>> begin Data extract

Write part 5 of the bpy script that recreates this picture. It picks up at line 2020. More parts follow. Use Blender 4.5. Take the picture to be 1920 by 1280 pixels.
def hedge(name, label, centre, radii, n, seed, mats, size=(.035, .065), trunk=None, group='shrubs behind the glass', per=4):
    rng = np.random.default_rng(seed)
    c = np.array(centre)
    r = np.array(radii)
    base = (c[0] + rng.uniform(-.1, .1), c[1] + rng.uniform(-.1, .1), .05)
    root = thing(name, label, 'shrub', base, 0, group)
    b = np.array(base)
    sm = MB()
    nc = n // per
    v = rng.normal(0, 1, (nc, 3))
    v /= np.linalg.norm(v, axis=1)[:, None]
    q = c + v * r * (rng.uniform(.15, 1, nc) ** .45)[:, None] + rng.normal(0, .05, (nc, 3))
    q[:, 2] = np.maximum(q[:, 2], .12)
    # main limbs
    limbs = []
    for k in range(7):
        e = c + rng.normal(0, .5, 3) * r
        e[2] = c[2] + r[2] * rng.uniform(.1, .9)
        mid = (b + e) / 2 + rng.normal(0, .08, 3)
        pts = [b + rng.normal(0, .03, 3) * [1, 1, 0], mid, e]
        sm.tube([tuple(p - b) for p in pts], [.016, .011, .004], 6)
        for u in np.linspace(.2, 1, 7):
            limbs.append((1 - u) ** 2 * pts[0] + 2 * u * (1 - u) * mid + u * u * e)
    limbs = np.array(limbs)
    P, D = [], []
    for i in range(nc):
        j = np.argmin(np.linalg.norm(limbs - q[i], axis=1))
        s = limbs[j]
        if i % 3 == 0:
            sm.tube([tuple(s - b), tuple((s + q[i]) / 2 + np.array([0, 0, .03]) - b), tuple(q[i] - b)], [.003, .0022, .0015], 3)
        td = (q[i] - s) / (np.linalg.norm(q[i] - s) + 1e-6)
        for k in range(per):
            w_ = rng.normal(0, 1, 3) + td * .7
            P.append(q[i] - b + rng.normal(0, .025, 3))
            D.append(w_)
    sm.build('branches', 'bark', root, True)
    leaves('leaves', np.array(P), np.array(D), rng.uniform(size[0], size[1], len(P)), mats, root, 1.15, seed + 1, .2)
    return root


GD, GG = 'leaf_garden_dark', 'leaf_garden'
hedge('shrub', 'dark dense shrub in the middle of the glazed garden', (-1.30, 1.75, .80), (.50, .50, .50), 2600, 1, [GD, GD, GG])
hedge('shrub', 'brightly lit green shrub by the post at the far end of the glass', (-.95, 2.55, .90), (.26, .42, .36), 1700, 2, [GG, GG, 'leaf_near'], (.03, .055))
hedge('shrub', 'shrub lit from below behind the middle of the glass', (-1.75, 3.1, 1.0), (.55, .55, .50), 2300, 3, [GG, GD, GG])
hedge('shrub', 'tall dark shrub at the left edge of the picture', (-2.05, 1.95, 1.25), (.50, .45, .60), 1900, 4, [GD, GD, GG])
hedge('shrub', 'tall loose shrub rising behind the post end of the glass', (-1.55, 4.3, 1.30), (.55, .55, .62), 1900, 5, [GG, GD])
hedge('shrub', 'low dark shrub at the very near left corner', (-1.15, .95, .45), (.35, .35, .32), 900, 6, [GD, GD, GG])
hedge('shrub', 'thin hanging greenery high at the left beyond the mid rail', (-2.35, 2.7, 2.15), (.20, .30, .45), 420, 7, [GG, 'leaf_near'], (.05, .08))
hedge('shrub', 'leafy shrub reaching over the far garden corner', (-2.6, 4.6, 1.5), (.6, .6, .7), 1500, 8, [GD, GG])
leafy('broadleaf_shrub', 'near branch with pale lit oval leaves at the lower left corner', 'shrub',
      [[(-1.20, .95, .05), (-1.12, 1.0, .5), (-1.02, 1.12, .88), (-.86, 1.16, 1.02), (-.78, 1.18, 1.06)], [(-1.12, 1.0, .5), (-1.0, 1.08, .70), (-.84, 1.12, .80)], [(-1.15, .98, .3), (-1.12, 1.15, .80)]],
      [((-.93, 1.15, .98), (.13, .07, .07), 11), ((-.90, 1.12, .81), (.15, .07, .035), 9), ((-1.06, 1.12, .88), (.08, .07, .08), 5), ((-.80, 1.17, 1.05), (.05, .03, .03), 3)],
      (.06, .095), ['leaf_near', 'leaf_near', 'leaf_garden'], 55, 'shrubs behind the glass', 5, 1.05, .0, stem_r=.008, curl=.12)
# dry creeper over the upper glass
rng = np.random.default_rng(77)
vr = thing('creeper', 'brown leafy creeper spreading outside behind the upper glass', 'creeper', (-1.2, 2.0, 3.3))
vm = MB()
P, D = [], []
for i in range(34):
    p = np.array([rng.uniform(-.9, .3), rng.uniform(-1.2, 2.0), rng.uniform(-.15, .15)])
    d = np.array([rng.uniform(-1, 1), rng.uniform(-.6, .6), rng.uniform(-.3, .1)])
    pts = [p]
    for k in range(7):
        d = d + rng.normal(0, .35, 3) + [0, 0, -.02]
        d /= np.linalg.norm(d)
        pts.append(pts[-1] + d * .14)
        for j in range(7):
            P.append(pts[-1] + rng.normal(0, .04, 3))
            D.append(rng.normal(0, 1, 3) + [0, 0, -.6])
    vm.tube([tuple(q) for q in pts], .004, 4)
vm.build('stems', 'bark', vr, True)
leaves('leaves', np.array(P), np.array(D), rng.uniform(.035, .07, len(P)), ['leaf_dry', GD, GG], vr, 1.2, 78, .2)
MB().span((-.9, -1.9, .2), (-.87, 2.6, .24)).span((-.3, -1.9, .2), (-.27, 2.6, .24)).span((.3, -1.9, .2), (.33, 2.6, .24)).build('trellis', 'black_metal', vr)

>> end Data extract

### What is required
Extract all of the data shown above without alteration.

### Result for this exercise
Write part 5 of the bpy script that recreates this picture. It picks up at line 2020. More parts follow. Use Blender 4.5. Take the picture to be 1920 by 1280 pixels.
def hedge(name, label, centre, radii, n, seed, mats, size=(.035, .065), trunk=None, group='shrubs behind the glass', per=4):
    rng = np.random.default_rng(seed)
    c = np.array(centre)
    r = np.array(radii)
    base = (c[0] + rng.uniform(-.1, .1), c[1] + rng.uniform(-.1, .1), .05)
    root = thing(name, label, 'shrub', base, 0, group)
    b = np.array(base)
    sm = MB()
    nc = n // per
    v = rng.normal(0, 1, (nc, 3))
    v /= np.linalg.norm(v, axis=1)[:, None]
    q = c + v * r * (rng.uniform(.15, 1, nc) ** .45)[:, None] + rng.normal(0, .05, (nc, 3))
    q[:, 2] = np.maximum(q[:, 2], .12)
    # main limbs
    limbs = []
    for k in range(7):
        e = c + rng.normal(0, .5, 3) * r
        e[2] = c[2] + r[2] * rng.uniform(.1, .9)
        mid = (b + e) / 2 + rng.normal(0, .08, 3)
        pts = [b + rng.normal(0, .03, 3) * [1, 1, 0], mid, e]
        sm.tube([tuple(p - b) for p in pts], [.016, .011, .004], 6)
        for u in np.linspace(.2, 1, 7):
            limbs.append((1 - u) ** 2 * pts[0] + 2 * u * (1 - u) * mid + u * u * e)
    limbs = np.array(limbs)
    P, D = [], []
    for i in range(nc):
        j = np.argmin(np.linalg.norm(limbs - q[i], axis=1))
        s = limbs[j]
        if i % 3 == 0:
            sm.tube([tuple(s - b), tuple((s + q[i]) / 2 + np.array([0, 0, .03]) - b), tuple(q[i] - b)], [.003, .0022, .0015], 3)
        td = (q[i] - s) / (np.linalg.norm(q[i] - s) + 1e-6)
        for k in range(per):
            w_ = rng.normal(0, 1, 3) + td * .7
            P.append(q[i] - b + rng.normal(0, .025, 3))
            D.append(w_)
    sm.build('branches', 'bark', root, True)
    leaves('leaves', np.array(P), np.array(D), rng.uniform(size[0], size[1], len(P)), mats, root, 1.15, seed + 1, .2)
    return root


GD, GG = 'leaf_garden_dark', 'leaf_garden'
hedge('shrub', 'dark dense shrub in the middle of the glazed garden', (-1.30, 1.75, .80), (.50, .50, .50), 2600, 1, [GD, GD, GG])
hedge('shrub', 'brightly lit green shrub by the post at the far end of the glass', (-.95, 2.55, .90), (.26, .42, .36), 1700, 2, [GG, GG, 'leaf_near'], (.03, .055))
hedge('shrub', 'shrub lit from below behind the middle of the glass', (-1.75, 3.1, 1.0), (.55, .55, .50), 2300, 3, [GG, GD, GG])
hedge('shrub', 'tall dark shrub at the left edge of the picture', (-2.05, 1.95, 1.25), (.50, .45, .60), 1900, 4, [GD, GD, GG])
hedge('shrub', 'tall loose shrub rising behind the post end of the glass', (-1.55, 4.3, 1.30), (.55, .55, .62), 1900, 5, [GG, GD])
hedge('shrub', 'low dark shrub at the very near left corner', (-1.15, .95, .45), (.35, .35, .32), 900, 6, [GD, GD, GG])
hedge('shrub', 'thin hanging greenery high at the left beyond the mid rail', (-2.35, 2.7, 2.15), (.20, .30, .45), 420, 7, [GG, 'leaf_near'], (.05, .08))
hedge('shrub', 'leafy shrub reaching over the far garden corner', (-2.6, 4.6, 1.5), (.6, .6, .7), 1500, 8, [GD, GG])
leafy('broadleaf_shrub', 'near branch with pale lit oval leaves at the lower left corner', 'shrub',
      [[(-1.20, .95, .05), (-1.12, 1.0, .5), (-1.02, 1.12, .88), (-.86, 1.16, 1.02), (-.78, 1.18, 1.06)], [(-1.12, 1.0, .5), (-1.0, 1.08, .70), (-.84, 1.12, .80)], [(-1.15, .98, .3), (-1.12, 1.15, .80)]],
      [((-.93, 1.15, .98), (.13, .07, .07), 11), ((-.90, 1.12, .81), (.15, .07, .035), 9), ((-1.06, 1.12, .88), (.08, .07, .08), 5), ((-.80, 1.17, 1.05), (.05, .03, .03), 3)],
      (.06, .095), ['leaf_near', 'leaf_near', 'leaf_garden'], 55, 'shrubs behind the glass', 5, 1.05, .0, stem_r=.008, curl=.12)
# dry creeper over the upper glass
rng = np.random.default_rng(77)
vr = thing('creeper', 'brown leafy creeper spreading outside behind the upper glass', 'creeper', (-1.2, 2.0, 3.3))
vm = MB()
P, D = [], []
for i in range(34):
    p = np.array([rng.uniform(-.9, .3), rng.uniform(-1.2, 2.0), rng.uniform(-.15, .15)])
    d = np.array([rng.uniform(-1, 1), rng.uniform(-.6, .6), rng.uniform(-.3, .1)])
    pts = [p]
    for k in range(7):
        d = d + rng.normal(0, .35, 3) + [0, 0, -.02]
        d /= np.linalg.norm(d)
        pts.append(pts[-1] + d * .14)
        for j in range(7):
            P.append(pts[-1] + rng.normal(0, .04, 3))
            D.append(rng.normal(0, 1, 3) + [0, 0, -.6])
    vm.tube([tuple(q) for q in pts], .004, 4)
vm.build('stems', 'bark', vr, True)
leaves('leaves', np.array(P), np.array(D), rng.uniform(.035, .07, len(P)), ['leaf_dry', GD, GG], vr, 1.2, 78, .2)
MB().span((-.9, -1.9, .2), (-.87, 2.6, .24)).span((-.3, -1.9, .2), (-.27, 2.6, .24)).span((.3, -1.9, .2), (.33, 2.6, .24)).build('trellis', 'black_metal', vr)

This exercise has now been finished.